* **Requirement**: Copy verbatim the material from its first line to the line that holds "COL = S.collection", including that line.

++++ Collected data ++++

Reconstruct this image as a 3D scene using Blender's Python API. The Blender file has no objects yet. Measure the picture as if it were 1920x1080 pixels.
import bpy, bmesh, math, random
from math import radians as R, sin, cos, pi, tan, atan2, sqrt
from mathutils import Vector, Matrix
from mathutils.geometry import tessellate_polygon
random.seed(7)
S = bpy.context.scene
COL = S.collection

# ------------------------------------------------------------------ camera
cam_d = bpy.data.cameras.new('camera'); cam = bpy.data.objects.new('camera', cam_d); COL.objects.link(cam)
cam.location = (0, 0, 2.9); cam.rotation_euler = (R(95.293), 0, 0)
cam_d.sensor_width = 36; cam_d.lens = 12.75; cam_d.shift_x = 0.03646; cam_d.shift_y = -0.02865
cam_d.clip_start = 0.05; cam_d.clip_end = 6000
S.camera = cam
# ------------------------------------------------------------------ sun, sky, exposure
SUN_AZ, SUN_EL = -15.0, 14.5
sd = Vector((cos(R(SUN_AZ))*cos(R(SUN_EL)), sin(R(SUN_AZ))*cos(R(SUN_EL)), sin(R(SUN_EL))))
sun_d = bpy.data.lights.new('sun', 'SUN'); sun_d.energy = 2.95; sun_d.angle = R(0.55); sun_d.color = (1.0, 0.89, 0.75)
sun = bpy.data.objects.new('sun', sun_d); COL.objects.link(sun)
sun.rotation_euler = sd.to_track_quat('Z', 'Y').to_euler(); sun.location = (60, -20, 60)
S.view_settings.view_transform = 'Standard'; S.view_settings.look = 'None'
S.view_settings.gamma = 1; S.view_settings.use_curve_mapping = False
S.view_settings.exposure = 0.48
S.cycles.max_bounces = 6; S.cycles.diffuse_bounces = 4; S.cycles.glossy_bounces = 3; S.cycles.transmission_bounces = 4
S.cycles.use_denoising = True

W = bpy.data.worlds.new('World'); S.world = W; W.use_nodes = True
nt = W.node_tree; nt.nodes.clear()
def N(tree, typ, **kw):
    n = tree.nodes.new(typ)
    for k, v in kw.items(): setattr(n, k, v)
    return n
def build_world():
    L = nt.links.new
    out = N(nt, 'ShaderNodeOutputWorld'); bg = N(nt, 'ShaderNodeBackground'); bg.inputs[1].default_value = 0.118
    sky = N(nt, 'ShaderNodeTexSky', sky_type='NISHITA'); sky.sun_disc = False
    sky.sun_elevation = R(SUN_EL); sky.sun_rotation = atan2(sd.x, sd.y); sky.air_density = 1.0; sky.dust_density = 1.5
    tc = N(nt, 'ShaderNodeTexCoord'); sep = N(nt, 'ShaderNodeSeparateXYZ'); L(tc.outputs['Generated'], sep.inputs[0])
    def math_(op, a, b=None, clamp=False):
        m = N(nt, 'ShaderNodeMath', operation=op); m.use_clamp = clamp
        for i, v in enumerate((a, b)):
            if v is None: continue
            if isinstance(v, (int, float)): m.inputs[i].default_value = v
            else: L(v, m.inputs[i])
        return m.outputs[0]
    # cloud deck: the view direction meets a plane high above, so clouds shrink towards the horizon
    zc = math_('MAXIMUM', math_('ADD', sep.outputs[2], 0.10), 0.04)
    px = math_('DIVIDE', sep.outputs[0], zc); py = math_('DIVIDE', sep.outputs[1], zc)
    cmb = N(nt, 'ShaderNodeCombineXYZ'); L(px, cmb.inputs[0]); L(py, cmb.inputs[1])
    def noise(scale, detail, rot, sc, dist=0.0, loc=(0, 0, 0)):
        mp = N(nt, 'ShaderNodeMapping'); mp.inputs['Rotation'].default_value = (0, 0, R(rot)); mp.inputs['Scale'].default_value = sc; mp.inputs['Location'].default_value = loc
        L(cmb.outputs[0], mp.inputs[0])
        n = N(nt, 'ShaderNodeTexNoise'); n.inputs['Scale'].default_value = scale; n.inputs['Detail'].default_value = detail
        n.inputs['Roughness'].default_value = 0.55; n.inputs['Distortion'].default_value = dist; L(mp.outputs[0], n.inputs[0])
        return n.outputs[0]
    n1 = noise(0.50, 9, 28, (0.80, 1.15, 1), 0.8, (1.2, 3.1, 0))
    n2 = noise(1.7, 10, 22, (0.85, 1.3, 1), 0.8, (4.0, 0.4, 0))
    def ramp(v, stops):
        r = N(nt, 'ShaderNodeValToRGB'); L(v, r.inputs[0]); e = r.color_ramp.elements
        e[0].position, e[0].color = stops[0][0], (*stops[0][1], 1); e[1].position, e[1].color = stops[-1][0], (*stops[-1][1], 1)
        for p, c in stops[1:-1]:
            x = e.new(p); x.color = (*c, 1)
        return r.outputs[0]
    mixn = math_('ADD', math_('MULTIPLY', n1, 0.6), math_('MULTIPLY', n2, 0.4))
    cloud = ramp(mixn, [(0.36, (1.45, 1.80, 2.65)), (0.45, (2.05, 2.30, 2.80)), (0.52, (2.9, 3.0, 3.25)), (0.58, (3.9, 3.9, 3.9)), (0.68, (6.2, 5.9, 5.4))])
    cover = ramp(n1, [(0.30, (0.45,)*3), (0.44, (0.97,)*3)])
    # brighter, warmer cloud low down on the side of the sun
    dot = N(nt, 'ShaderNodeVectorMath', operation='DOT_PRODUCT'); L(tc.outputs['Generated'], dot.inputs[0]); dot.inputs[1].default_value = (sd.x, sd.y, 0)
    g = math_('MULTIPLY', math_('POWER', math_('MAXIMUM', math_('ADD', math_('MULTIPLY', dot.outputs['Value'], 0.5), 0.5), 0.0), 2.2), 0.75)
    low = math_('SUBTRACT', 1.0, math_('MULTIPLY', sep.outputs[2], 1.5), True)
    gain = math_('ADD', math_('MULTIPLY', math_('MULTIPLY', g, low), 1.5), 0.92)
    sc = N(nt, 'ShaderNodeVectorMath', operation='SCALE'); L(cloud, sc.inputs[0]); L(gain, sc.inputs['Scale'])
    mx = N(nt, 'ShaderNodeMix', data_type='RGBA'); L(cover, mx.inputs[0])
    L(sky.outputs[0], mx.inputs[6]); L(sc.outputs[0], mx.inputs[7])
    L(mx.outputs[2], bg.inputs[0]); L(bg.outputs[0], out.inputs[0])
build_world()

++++

* **Solved problem**:
Reconstruct this image as a 3D scene using Blender's Python API. The Blender file has no objects yet. Measure the picture as if it were 1920x1080 pixels.
import bpy, bmesh, math, random
from math import radians as R, sin, cos, pi, tan, atan2, sqrt
from mathutils import Vector, Matrix
from mathutils.geometry import tessellate_polygon
random.seed(7)
S = bpy.context.scene
COL = S.collection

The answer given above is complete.